Hi. I was raised Catholic and have fallen out of it over the years, but it's something that I don't mind that much. But being raised that way, I learned a lot of things; and one of them was to be a man of my word and to live while taking others into consideration.
Onto the main point. I want sex, I went through puberty and struggled to hold onto my virginity because I made a promise to save it for the right person that I really liked(not marriage). I never cared if people had sex and understand that it is fun and enjoyable. No problems. But I am 29 now and while my life is not perfect, I do go to bed with a clean mind each night.
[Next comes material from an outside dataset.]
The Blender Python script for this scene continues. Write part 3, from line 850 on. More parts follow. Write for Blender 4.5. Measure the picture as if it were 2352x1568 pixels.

But recently a girl I was seeing started seeing someone else and it's left me a bit hurt. I can't stop thinking about her having sex with the new guy, and the reason why is because I talked to her about how she was someone I really liked and that it was starting to feel right. We've been friends for years and she said she really wanted to be with me too. But now I'm angry and jealous because she told me she wanted to be "happy", but I feel like she just wanted sex. Which is fair, but don't see why she lied. Now I'm wondering if I should have just gave myself to her right away or not? I want someone to stand by me, not just sex.
The way I see this man is through the following:
>x = normies
>z = you
Normies want to have sex and grow from there.
You're specifically raised to go for z's.
Just know Z's are rare af and not any are around.
There are two things you can do though/
>1) Still stay a z and keep looking.
?2) Or become a normie and have sex.
>>18115604
I don't want to compromise my values though. Like I said, I do desire sexual intimacy. But I also do not care for clubs/bars and or casual hookups. I don't judge people who enjoy that, but I really try to see a persons character before I consider advancing wit them sexually. I just feel like a lot of women want sexual intimacy and that's why I've been struggling with women. It seems that no matter what I say to try and assuage their worries that I don't like them, they always think there's something "wrong" with me and then pull away.